Thursday, November 3, 2011

Sculptures from the Parthenon (Elgin Marbles)




According to Thomas Hoving, author of Art For Dummiesm IDG Boioks, 1999, "Only a handful of Greek originals made it through wars, neglect, and the zeal of the early Christians to eradicate all marks of paganism."

"These noble stones," he continues, "exhibited in the British Museum and in Athens, resonate with that which is most noble and civilized in human nature. .. They are carved with a delicacy that has never been equaled.

The Parthenon is a temple on the Athenian Acropolis, Greece, dedicated to the Greek goddess Athena, whom the people of Athens considered their virgin patron. Its construction began in 447 BC when the Athenian Empire was at the height of its power. It was completed in 438 BC, although decorations of the Parthenon continued until 432 BC.

It is the most important surviving building of Classical Greece, generally considered the culmination of the development of the Doric order. Its decorative sculptures are considered some of the high points of Greek art. The Parthenon is regarded as an enduring symbol of Ancient Greece and of Athenian democracy and one of the world's greatest cultural monuments. The Greek Ministry of Culture is currently carrying out a program of selective restoration and reconstruction to ensure the stability of the partially ruined structure.

The Parthenon itself replaced an older temple of Athena, which historians call the Pre-Parthenon or Older Parthenon, that was destroyed in the Persian invasion of 480 BC. Like most Greek temples, the Parthenon was used as a treasury. For a time, it served as the treasury of the Delian League, which later became the Athenian Empire. In the 5th century AD, the Parthenon was converted into a Christian church dedicated to the Virgin Mary.

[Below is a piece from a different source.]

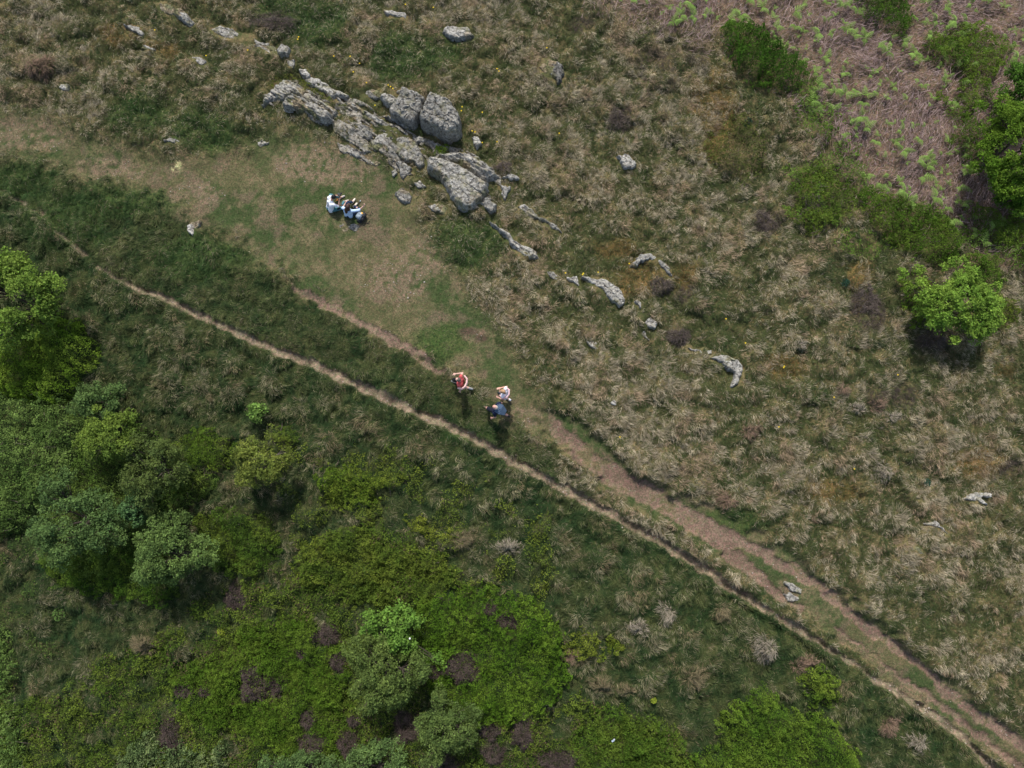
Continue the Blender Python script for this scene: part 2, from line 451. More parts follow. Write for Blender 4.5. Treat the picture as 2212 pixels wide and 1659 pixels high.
 ('rock', 'slanting blade of pale rock below the white crag', cm([(1918,385),(1960,388),(2032,440),(2027,472),(1980,457)]), .20, .08, 'slab', 1.2),
 ('stone', 'hook-shaped little stone left of the slanting blade', cm([(1908,495),(1960,493),(1995,545),(1965,525)]), .12, .06, 'slab', 1.1),
 ('stone', 'dark-edged stone sunk in grass left of the hook-shaped stone', cm([(1578,560),(1640,568),(1662,612),(1620,592)]), .14, .06, 'slab', .95),
 ('stone', 'lone small pale stone in the grass right of the walkers', cm([(1738,957),(1760,943),(1762,967)]), .10, .05, 'block', 1.5),
 ('rock', 'smooth grey crescent-shaped boulder alone on the tussocky slope', cr_([(172,667),(215,653),(270,653),(342,680),(373,720),(370,782),(347,832),(312,858),(283,862),(318,802),(318,762),(278,737),(233,702)]), .42, .17, 'dome', 1.0),
 ('stone', 'broken row of white stones above the crescent-shaped boulder', cr_([(28,600),(105,613),(110,632),(50,622)]), .12, .06, 'block', 1.3),
 ('stone', 'small white-flecked stone between the stone row and the crescent-shaped boulder', cr_([(150,618),(180,614),(182,634),(160,634)]), .12, .05, 'block', 1.2),
 ('rock', 'branching white rock nearest the right edge of the moor', cr_([(1808,1572),(1870,1528),(1962,1543),(1970,1567),(1905,1562),(1950,1612),(1880,1582)]), .18, .08, 'block', 1.3),
 ('stone', 'small pale stone left of the branching white rock', cr_([(1455,1540),(1510,1548),(1507,1572),(1470,1560)]), .10, .05, 'slab', 1.1),
 ('rock', 'thin curved rim of rock in the grass right of the dirt track', lr([(1557,77),(1620,62),(1672,93),(1709,158),(1665,118),(1612,84)]), .18, .07, 'slab', 1.05),
 ('rock', 'pale flat-topped rock below the thin curved rim', lr([(1452,232),(1490,218),(1542,277),(1490,262)]), .18, .08, 'slab', 1.2),
 ('rock', 'upper one of the two rocks breaking out of the dirt track', lr([(668,460),(720,478),(777,500),(767,532),(730,527),(698,502)]), .18, .08, 'block', .95),
 ('rock', 'lower one of the two rocks breaking out of the dirt track', lr([(668,537),(700,523),(752,560),(717,577),(685,570)]), .14, .08, 'slab', .95),
 ('rock', 'flat dark stone in the turf behind the backpack', [(737,489),(745,484),(765,484),(774,488),(770,497),(755,499),(742,496)], .10, .06, 'slab', .8),
]

# ================================================================== ZONES (survey sheet)
TURF = [(-60,238),(60,250),(130,260),(230,300),(300,330),(400,335),(500,335),(560,300),(620,285),(700,290),(790,330),(860,370),(900,430),(900,480),(955,560),(1020,640),(1080,720),(1150,820),(1210,900),(1300,960),(1100,905),(1000,830),(930,785),(850,740),(700,650),(600,580),(480,505),(350,445),(200,385),(60,335),(-60,320)]
FOOT = [(-60,380,6),(110,470,6),(190,560,6),(270,610,7),(340,640,7.5),(450,690,8.5),(560,740,9),(680,790,10),(780,835,11),(880,880,9),(1000,935,10),(1100,990,10),(1200,1045,10),(1300,1100,10),(1400,1155,9.5),(1475,1200,9),(1585,1273,9),(1675,1329,8.5),(1751,1376,7.5),(1808,1413,6),(1861,1446,5.5),(1895,1469,8),(1951,1503,8.5),(2008,1543,8.5),(2061,1579,8),(2108,1626,8),(2160,1675,8),(2300,1790,8)]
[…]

After the Ottoman Turk conquest, it was turned into a mosque in the early 1460s, and it had a minaret built in it. On 26 September 1687, an Ottoman Turk ammunition dump inside the building was ignited by Venetian bombardment. The resulting explosion severely damaged the Parthenon and its sculptures. In 1806, Thomas Bruce, 7th Earl of Elgin removed some of the surviving sculptures, with the Ottoman Turks' permission. These sculptures, now known as the Elgin Marbles or the Parthenon Marbles, were sold in 1816 to the British Museum in London, where they are now displayed.

The Elgin Marbles include some 17 figures from the statuary from the east and west pediments, 15 (of an original 92) of the metope panels depicting battles between the Lapiths and the Centaurs, as well as 247 feet (or 75 m of an original 524 ft or 160 m) of the Parthenon Frieze which decorated the horizontal course set above the interior architrave of the temple. As such, they represent more than half of what now remains of the surviving sculptural decoration of the Parthenon. Elgin's acquisitions also included objects from other buildings on the Athenian Acropolis: a Caryatid from Erechtheum; four slabs from the parapet frieze of the Temple of Athena Nike; and a number of other architectural fragments of the Parthenon, Propylaia, Erechtheum, the Temple of Athena Nike and the Treasury of Atreus.

The Greek government is committed to the return of the sculptures to Greece, so far with no success.